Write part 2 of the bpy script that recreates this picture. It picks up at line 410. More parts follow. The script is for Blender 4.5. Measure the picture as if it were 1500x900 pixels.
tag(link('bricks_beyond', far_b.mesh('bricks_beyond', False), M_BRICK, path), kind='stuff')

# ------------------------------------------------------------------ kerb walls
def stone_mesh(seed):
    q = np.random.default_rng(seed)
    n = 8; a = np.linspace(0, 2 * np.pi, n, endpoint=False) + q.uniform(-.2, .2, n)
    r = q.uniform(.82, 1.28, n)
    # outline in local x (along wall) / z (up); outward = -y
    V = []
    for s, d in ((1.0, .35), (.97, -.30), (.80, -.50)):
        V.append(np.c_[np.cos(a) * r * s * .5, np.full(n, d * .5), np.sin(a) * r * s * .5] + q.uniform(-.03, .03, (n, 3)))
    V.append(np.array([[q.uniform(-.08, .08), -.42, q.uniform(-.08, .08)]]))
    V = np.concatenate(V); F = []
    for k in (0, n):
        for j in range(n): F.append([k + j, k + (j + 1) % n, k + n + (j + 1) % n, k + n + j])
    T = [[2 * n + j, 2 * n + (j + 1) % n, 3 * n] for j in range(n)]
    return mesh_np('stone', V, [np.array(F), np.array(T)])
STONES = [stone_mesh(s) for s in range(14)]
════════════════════
**Stated problem**
Beginning at the top of the data, extract each line through the line containing "M_BRICK, path), kind='stuff')" and return those lines exactly, with nothing added.

**Solution**
Write part 2 of the bpy script that recreates this picture. It picks up at line 410. More parts follow. The script is for Blender 4.5. Measure the picture as if it were 1500x900 pixels.
tag(link('bricks_beyond', far_b.mesh('bricks_beyond', False), M_BRICK, path), kind='stuff')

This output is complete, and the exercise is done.